As is seldom the case, Roberts was alone among the court's conservatives. Justice Anthony Kennedy said the government's search of cellphone location records was permissible because they were held by the service provider, not the individual, and helped police crack a string of burglaries.

"The new rule the court seems to formulate puts needed, reasonable, accepted, lawful, and congressionally authorized criminal investigations at serious risk in serious cases, often when law enforcement seeks to prevent the threat of violent crimes," he said.

Justice Samuel Alito went further, calling it a "revolutionary" ruling that could stymie investigations of terrorism, political corruption, white-collar crime and other offenses. He said it "guarantees a blizzard of litigation while threatening many legitimate and valuable investigative practices." 

Unlike the other dissenters, however, Gorsuch indicated he would have ruled in favor of privacy rights had a different argument been raised -- that the location records remain the individual's property even while held by a mobile service provider. 

"It seems to me entirely possible a person’s cell-site data could qualify as his papers or effects under existing law," he said.

Seeing through walls

As the case was being argued, privacy groups warned that extending the third-party doctrine to cellphone location data could be a slippery slope leading to exposure of email and text messages, social media communications, Internet browsing histories and the so-called "Internet of Things," from Siri to Fitbits.

"Today’s decision rightly recognizes the need to protect the highly sensitive location data from our cell phones, but it also provides a path forward for safeguarding other sensitive digital information in future cases — from our emails, smart home appliances, and technology that is yet to be invented,” said American Civil Liberties Union attorney Nathan Wessler, who argued Carpenter's case at the court in November.

Major technology companies had submitted briefs on Carpenter's side, including Google, Facebook, Apple, Verizon, Twitter, Cisco and Microsoft.

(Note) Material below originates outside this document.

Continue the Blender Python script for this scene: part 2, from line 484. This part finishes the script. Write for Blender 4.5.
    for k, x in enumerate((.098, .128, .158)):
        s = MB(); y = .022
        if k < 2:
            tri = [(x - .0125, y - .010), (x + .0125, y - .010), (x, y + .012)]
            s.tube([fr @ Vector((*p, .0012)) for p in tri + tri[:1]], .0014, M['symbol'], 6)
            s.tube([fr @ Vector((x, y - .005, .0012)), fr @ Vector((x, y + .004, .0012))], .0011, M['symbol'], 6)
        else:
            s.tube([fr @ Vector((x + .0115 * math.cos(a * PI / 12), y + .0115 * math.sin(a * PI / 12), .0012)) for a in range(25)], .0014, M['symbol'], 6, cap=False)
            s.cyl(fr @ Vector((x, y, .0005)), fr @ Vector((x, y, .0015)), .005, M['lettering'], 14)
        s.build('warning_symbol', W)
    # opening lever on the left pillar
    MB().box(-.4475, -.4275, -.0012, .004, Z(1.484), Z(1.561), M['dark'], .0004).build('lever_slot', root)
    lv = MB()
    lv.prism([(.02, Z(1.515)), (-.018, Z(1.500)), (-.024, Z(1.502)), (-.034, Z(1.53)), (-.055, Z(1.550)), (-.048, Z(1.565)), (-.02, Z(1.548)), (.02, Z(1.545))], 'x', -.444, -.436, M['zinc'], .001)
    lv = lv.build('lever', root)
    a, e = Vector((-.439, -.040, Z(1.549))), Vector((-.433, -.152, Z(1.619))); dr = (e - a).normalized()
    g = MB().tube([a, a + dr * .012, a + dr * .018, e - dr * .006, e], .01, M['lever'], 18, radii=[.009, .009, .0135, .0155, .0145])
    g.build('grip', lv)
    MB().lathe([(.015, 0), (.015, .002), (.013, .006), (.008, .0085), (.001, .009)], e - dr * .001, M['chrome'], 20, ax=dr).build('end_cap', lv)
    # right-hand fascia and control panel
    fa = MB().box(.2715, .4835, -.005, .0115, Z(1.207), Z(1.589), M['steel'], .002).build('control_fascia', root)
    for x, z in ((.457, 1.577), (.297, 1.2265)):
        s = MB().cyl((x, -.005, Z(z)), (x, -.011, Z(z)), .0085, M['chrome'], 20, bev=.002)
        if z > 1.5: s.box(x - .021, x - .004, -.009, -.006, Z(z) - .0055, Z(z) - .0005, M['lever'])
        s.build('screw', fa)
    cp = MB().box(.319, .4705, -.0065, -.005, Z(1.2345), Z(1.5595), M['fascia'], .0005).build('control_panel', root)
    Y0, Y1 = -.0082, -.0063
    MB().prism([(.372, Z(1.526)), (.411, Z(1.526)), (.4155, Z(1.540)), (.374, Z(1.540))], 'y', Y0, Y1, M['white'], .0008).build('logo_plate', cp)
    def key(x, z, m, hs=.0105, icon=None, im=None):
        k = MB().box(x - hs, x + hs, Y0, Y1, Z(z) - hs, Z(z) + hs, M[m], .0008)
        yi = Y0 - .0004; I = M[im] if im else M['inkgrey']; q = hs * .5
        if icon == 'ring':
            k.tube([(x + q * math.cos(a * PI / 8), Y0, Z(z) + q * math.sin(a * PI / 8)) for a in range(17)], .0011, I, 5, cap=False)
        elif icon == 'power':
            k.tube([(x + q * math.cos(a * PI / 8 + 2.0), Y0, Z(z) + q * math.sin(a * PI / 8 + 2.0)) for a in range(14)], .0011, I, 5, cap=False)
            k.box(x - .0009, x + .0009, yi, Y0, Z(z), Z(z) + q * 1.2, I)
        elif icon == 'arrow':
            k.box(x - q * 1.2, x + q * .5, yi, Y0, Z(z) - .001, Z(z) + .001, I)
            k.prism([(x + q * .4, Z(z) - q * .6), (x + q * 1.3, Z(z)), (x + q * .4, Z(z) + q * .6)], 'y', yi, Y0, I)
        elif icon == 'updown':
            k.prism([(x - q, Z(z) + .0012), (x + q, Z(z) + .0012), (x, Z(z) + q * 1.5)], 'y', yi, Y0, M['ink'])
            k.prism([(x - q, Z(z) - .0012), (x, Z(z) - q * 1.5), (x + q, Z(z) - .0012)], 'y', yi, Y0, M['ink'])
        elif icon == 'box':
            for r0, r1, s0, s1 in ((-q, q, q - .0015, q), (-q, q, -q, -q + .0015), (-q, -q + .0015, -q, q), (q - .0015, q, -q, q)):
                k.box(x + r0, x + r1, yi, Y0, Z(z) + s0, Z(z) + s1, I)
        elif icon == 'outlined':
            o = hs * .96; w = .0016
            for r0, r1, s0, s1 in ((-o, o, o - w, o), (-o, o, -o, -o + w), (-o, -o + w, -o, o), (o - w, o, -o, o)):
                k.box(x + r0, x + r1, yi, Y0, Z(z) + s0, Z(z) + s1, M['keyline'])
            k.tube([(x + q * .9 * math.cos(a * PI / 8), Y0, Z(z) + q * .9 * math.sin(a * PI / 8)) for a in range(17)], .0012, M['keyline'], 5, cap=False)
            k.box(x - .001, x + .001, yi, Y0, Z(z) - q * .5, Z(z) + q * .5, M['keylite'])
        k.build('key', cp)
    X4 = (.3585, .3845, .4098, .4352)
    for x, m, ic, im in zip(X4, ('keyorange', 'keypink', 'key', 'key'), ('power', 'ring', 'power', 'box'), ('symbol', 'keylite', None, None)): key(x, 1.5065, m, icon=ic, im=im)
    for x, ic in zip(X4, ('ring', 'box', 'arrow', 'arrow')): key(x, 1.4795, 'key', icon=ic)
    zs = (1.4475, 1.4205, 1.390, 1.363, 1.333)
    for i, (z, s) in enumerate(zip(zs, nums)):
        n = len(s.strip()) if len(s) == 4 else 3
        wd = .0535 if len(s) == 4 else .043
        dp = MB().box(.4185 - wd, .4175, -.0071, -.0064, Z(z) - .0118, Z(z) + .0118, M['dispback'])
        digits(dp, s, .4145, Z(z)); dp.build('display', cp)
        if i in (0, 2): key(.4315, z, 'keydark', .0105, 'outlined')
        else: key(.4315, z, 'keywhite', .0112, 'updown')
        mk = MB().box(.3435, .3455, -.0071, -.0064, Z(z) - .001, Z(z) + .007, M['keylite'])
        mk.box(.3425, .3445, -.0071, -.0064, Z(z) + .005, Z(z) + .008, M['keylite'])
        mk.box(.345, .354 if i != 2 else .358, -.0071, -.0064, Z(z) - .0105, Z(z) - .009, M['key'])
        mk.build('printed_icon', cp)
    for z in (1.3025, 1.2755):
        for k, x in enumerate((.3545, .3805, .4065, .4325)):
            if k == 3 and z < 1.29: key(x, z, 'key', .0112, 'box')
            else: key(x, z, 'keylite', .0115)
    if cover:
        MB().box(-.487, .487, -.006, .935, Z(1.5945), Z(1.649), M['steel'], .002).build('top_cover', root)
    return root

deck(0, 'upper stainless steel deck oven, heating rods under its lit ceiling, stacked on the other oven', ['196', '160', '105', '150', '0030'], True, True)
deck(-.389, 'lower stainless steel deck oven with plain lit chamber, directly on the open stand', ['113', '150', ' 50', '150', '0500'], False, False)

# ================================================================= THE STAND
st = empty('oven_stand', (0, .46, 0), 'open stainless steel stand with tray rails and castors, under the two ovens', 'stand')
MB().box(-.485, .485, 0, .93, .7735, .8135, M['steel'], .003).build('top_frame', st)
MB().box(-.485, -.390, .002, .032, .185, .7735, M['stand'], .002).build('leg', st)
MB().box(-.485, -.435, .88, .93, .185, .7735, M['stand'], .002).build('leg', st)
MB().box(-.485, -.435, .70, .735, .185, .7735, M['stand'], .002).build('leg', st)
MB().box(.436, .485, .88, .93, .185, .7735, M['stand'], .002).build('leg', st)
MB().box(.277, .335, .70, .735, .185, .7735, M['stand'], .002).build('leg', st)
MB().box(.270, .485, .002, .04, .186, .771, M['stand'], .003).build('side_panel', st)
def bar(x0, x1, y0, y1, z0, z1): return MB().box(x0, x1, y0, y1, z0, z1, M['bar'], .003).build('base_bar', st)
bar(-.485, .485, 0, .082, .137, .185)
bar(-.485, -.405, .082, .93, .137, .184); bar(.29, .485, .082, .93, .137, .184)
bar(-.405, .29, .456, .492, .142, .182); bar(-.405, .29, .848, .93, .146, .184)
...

They urged the court to reconcile Fourth Amendment protections with "the changing realities of the digital era."

Since 2001, the court has leaned toward protecting privacy from modern technology. That year, it ruled 5-4 that police needed a search warrant to use a thermal imaging device outside a private home to detect the heat required to grow marijuana inside. The GPS and cellphone contents rulings followed in 2012 and 2014.

Roberts referred to the thermal imaging case a decade later in identifying the clash between privacy and technology as "the real challenge for the next 50 years."

"What does the Fourth Amendment mean when you can, through technology, literally see through walls with heat imaging?" he said.